# Problem:
Please print all of the material below, word for word.
───── Given data ─────
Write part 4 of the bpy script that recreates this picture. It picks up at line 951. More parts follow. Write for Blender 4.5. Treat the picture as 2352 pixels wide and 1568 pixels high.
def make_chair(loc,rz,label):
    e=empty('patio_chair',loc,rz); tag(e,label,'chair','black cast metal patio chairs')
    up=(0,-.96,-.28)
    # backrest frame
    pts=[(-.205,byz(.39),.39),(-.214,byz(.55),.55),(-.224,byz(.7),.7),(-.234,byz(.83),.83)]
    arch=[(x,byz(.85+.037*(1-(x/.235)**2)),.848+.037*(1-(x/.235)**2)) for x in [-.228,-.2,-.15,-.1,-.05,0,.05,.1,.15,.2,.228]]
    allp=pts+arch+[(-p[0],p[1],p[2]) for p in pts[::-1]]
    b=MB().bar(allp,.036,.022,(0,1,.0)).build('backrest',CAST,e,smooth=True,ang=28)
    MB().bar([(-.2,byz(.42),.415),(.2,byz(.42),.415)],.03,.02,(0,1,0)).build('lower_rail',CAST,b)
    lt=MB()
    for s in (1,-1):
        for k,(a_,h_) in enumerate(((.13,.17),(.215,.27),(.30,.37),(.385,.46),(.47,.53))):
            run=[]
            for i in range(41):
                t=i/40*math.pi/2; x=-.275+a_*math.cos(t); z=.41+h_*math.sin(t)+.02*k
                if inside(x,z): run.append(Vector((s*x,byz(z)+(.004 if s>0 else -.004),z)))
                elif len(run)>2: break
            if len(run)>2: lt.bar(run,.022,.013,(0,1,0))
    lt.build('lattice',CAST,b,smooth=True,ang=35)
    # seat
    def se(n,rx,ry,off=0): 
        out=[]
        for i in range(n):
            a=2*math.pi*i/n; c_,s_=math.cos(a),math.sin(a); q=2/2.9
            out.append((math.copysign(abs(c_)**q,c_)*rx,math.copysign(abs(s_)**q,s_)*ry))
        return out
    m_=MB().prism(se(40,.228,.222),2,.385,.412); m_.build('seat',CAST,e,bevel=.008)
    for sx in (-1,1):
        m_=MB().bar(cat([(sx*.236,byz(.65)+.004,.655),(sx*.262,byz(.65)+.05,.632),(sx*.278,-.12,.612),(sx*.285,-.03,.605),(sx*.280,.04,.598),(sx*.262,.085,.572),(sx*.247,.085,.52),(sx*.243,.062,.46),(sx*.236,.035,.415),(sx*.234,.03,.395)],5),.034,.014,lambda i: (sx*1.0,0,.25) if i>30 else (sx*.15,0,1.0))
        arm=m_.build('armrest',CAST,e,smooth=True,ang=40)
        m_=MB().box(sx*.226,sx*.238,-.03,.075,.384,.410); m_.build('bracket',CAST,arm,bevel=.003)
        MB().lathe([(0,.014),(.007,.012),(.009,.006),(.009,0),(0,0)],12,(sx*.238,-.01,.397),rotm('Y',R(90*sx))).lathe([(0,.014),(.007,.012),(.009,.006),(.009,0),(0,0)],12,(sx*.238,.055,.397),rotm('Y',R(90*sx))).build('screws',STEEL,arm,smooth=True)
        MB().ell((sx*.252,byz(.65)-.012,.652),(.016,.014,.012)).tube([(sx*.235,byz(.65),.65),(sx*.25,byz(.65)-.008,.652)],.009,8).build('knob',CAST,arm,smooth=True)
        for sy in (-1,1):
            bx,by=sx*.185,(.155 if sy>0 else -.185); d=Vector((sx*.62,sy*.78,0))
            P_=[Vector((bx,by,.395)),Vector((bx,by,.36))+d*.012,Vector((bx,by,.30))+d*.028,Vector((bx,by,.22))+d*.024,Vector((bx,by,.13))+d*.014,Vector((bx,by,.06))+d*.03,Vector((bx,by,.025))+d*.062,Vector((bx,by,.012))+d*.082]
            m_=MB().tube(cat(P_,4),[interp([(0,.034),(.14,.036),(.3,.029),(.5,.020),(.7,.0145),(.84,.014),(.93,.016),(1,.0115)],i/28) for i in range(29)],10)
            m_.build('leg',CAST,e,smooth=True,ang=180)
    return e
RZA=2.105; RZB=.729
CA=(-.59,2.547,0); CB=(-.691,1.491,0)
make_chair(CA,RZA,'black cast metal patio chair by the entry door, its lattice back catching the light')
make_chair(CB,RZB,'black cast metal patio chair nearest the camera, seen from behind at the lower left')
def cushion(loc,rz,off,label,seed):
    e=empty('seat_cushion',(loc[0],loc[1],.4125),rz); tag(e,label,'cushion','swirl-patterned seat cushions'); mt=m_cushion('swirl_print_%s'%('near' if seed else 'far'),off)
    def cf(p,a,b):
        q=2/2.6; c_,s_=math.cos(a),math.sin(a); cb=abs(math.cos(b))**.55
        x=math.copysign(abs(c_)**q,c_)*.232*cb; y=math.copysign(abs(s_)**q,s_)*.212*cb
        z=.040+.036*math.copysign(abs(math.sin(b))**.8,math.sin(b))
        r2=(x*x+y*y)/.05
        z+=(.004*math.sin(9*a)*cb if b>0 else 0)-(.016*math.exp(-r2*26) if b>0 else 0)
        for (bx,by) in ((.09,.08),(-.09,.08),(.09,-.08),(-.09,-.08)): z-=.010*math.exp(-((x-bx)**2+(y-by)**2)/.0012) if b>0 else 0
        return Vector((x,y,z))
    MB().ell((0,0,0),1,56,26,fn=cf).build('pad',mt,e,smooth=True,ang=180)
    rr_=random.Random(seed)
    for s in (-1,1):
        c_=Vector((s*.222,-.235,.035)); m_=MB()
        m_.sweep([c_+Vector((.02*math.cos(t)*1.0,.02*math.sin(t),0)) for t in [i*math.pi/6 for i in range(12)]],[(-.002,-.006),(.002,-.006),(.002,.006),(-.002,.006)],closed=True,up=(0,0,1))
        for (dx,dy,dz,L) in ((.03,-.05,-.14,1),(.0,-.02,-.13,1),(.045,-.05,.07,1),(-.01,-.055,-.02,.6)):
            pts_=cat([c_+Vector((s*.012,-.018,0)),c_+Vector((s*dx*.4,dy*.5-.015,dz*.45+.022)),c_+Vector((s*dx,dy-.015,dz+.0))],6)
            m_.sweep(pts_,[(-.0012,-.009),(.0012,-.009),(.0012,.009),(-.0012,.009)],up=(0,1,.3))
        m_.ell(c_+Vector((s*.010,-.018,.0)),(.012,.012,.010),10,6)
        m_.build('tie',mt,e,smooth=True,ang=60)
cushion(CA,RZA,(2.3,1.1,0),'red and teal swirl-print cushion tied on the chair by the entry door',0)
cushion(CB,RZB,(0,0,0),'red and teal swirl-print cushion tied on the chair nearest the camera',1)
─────
# Task solution:
Write part 4 of the bpy script that recreates this picture. It picks up at line 951. More parts follow. Write for Blender 4.5. Treat the picture as 2352 pixels wide and 1568 pixels high.
def make_chair(loc,rz,label):
    e=empty('patio_chair',loc,rz); tag(e,label,'chair','black cast metal patio chairs')
    up=(0,-.96,-.28)
    # backrest frame
    pts=[(-.205,byz(.39),.39),(-.214,byz(.55),.55),(-.224,byz(.7),.7),(-.234,byz(.83),.83)]
    arch=[(x,byz(.85+.037*(1-(x/.235)**2)),.848+.037*(1-(x/.235)**2)) for x in [-.228,-.2,-.15,-.1,-.05,0,.05,.1,.15,.2,.228]]
    allp=pts+arch+[(-p[0],p[1],p[2]) for p in pts[::-1]]
    b=MB().bar(allp,.036,.022,(0,1,.0)).build('backrest',CAST,e,smooth=True,ang=28)
    MB().bar([(-.2,byz(.42),.415),(.2,byz(.42),.415)],.03,.02,(0,1,0)).build('lower_rail',CAST,b)
    lt=MB()
    for s in (1,-1):
        for k,(a_,h_) in enumerate(((.13,.17),(.215,.27),(.30,.37),(.385,.46),(.47,.53))):
            run=[]
            for i in range(41):
                t=i/40*math.pi/2; x=-.275+a_*math.cos(t); z=.41+h_*math.sin(t)+.02*k
                if inside(x,z): run.append(Vector((s*x,byz(z)+(.004 if s>0 else -.004),z)))
                elif len(run)>2: break
            if len(run)>2: lt.bar(run,.022,.013,(0,1,0))
    lt.build('lattice',CAST,b,smooth=True,ang=35)
    # seat
    def se(n,rx,ry,off=0): 
        out=[]
        for i in range(n):
            a=2*math.pi*i/n; c_,s_=math.cos(a),math.sin(a); q=2/2.9
            out.append((math.copysign(abs(c_)**q,c_)*rx,math.copysign(abs(s_)**q,s_)*ry))
        return out
    m_=MB().prism(se(40,.228,.222),2,.385,.412); m_.build('seat',CAST,e,bevel=.008)
    for sx in (-1,1):
        m_=MB().bar(cat([(sx*.236,byz(.65)+.004,.655),(sx*.262,byz(.65)+.05,.632),(sx*.278,-.12,.612),(sx*.285,-.03,.605),(sx*.280,.04,.598),(sx*.262,.085,.572),(sx*.247,.085,.52),(sx*.243,.062,.46),(sx*.236,.035,.415),(sx*.234,.03,.395)],5),.034,.014,lambda i: (sx*1.0,0,.25) if i>30 else (sx*.15,0,1.0))
        arm=m_.build('armrest',CAST,e,smooth=True,ang=40)
        m_=MB().box(sx*.226,sx*.238,-.03,.075,.384,.410); m_.build('bracket',CAST,arm,bevel=.003)
        MB().lathe([(0,.014),(.007,.012),(.009,.006),(.009,0),(0,0)],12,(sx*.238,-.01,.397),rotm('Y',R(90*sx))).lathe([(0,.014),(.007,.012),(.009,.006),(.009,0),(0,0)],12,(sx*.238,.055,.397),rotm('Y',R(90*sx))).build('screws',STEEL,arm,smooth=True)
        MB().ell((sx*.252,byz(.65)-.012,.652),(.016,.014,.012)).tube([(sx*.235,byz(.65),.65),(sx*.25,byz(.65)-.008,.652)],.009,8).build('knob',CAST,arm,smooth=True)
        for sy in (-1,1):
            bx,by=sx*.185,(.155 if sy>0 else -.185); d=Vector((sx*.62,sy*.78,0))
            P_=[Vector((bx,by,.395)),Vector((bx,by,.36))+d*.012,Vector((bx,by,.30))+d*.028,Vector((bx,by,.22))+d*.024,Vector((bx,by,.13))+d*.014,Vector((bx,by,.06))+d*.03,Vector((bx,by,.025))+d*.062,Vector((bx,by,.012))+d*.082]
            m_=MB().tube(cat(P_,4),[interp([(0,.034),(.14,.036),(.3,.029),(.5,.020),(.7,.0145),(.84,.014),(.93,.016),(1,.0115)],i/28) for i in range(29)],10)
            m_.build('leg',CAST,e,smooth=True,ang=180)
    return e
RZA=2.105; RZB=.729
CA=(-.59,2.547,0); CB=(-.691,1.491,0)
make_chair(CA,RZA,'black cast metal patio chair by the entry door, its lattice back catching the light')
make_chair(CB,RZB,'black cast metal patio chair nearest the camera, seen from behind at the lower left')
def cushion(loc,rz,off,label,seed):
    e=empty('seat_cushion',(loc[0],loc[1],.4125),rz); tag(e,label,'cushion','swirl-patterned seat cushions'); mt=m_cushion('swirl_print_%s'%('near' if seed else 'far'),off)
    def cf(p,a,b):
        q=2/2.6; c_,s_=math.cos(a),math.sin(a); cb=abs(math.cos(b))**.55
        x=math.copysign(abs(c_)**q,c_)*.232*cb; y=math.copysign(abs(s_)**q,s_)*.212*cb
        z=.040+.036*math.copysign(abs(math.sin(b))**.8,math.sin(b))
        r2=(x*x+y*y)/.05
        z+=(.004*math.sin(9*a)*cb if b>0 else 0)-(.016*math.exp(-r2*26) if b>0 else 0)
        for (bx,by) in ((.09,.08),(-.09,.08),(.09,-.08),(-.09,-.08)): z-=.010*math.exp(-((x-bx)**2+(y-by)**2)/.0012) if b>0 else 0
        return Vector((x,y,z))
    MB().ell((0,0,0),1,56,26,fn=cf).build('pad',mt,e,smooth=True,ang=180)
    rr_=random.Random(seed)
    for s in (-1,1):
        c_=Vector((s*.222,-.235,.035)); m_=MB()
        m_.sweep([c_+Vector((.02*math.cos(t)*1.0,.02*math.sin(t),0)) for t in [i*math.pi/6 for i in range(12)]],[(-.002,-.006),(.002,-.006),(.002,.006),(-.002,.006)],closed=True,up=(0,0,1))
        for (dx,dy,dz,L) in ((.03,-.05,-.14,1),(.0,-.02,-.13,1),(.045,-.05,.07,1),(-.01,-.055,-.02,.6)):
            pts_=cat([c_+Vector((s*.012,-.018,0)),c_+Vector((s*dx*.4,dy*.5-.015,dz*.45+.022)),c_+Vector((s*dx,dy-.015,dz+.0))],6)
            m_.sweep(pts_,[(-.0012,-.009),(.0012,-.009),(.0012,.009),(-.0012,.009)],up=(0,1,.3))
        m_.ell(c_+Vector((s*.010,-.018,.0)),(.012,.012,.010),10,6)
        m_.build('tie',mt,e,smooth=True,ang=60)
cushion(CA,RZA,(2.3,1.1,0),'red and teal swirl-print cushion tied on the chair by the entry door',0)
cushion(CB,RZB,(0,0,0),'red and teal swirl-print cushion tied on the chair nearest the camera',1)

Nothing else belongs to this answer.